Palms resting against the surface of a gentle stream, dancing, embracing a loved one, a home cooked meal, the first few warm rays of sun after a long winter. All of these things have something in common: receptivity.
Receptivity requires being vulnerable enough to allow a sensation to permeate our being. When the body is used to stress, trauma and overstimulation it can be difficult for us to view that vulnerability as safe.
I think that it’s uncomfortable for people to publicly discuss things that feel good because of the stigma that pleasurable experiences are shameful. There’s also a misconception that pleasure is always synonymous with sex. It’s not.
I see non-sexual pleasure as the solace we seek in food, art, music, literature and nature. We rely on these things to get through a bad day, week, year. Yet, we often forget to slow down, savor and experience life.
As a community, we place a lot of importance upon productivity and tend to view being as a leisurely act — not as a necessity. Sometimes the best thing we could possibly do is absolutely nothing. Even if just for a minute.
However, it’s especially hard to be okay with feeling good in a world that is broken and hurting. Most times after reading the news, feeling good feels bad and that’s probably a normal human response.
My boyfriend recently reminded me that to be able to look away from the pain that you do not directly experience is a privilege that not all can afford. It also says a lot about the state of our world that freedom is not free.
Western society is oriented around hard work, but at what cost and who pays for it? Let’s not forget America’s history of profiting off of slavery, as well as stealing the land of Indigenous people, and how those histories have been perpetuated to this day.
How the criminal justice system is a modern day continuation of slavery, how I.C.E. camps at the border resemble WWII concentration camps and how fast fashion brands like Forever 21 break child-labor laws for profit. And that’s just the tip of the iceberg.
How do we acknowledge all the grossness of the world and at the same time foster space for things that rejuvenate us so that we can keep fighting to dismantle our collective mess? I guess it starts with accepting that the question is too complex for there to be one right answer.
Choosing to be present with both pain and pleasure are forms of radical resistance. I’m not talking about that fake-enlightenment-think-no-bad-thoughts kind of “presence.”
I’m talking about when you try to meditate and your arm itches like crazy all of a sudden, when you remember every embarrassing thing you’ve ever said, when you consider all the people you’ve hurt and decisions you regret.
I’m talking about being in THAT mental swamp and not attempting to run from it. If we can’t face our own internal chaos, we are not going to be prepared to be present with chaos in relationships, politics, social justice, etc. To me, that is why the personal and the political will always be inseparable.
This semester I am taking Personal Violence and Healing, taught by Regina Shands Stoltzfus. During the first week, we each had to create a “Resiliency Plan,” which Stoltzfus has used to replace self-care, a practice that has been popularized to the extent that it is starting to lose its meaning.

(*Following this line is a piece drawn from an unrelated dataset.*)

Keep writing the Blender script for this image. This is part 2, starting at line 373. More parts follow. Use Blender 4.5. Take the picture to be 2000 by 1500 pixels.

Self-care is often watered down to trendy face masks and Chipotle. Which, don’t get me wrong, have their place, but are examples of how it has become about what you can buy to feel better, instead of how you can regularly practice supporting your mental health without spending money.
I used to have an aversion to the word “resilience.” I thought it meant that you just had to tough it up, put on a brave face and ignore pain.
I now understand resilience to be the courage it takes to look directly at the pains of your life, the pains you inflict onto others and the pains others experience that are foreign to you — to honor those pains, hold them, empathize with them, listen to them, and grow from them.
It’s okay to feel pain and it’s okay to feel pleasure. Both are necessary, and finding the balance between the two is a lifetime’s work.
Take the time to rest, to reflect, to feel, to connect and to recenter, in whatever ways you can and with the resources available to you. I have found these practices to be the keys to my own resilience.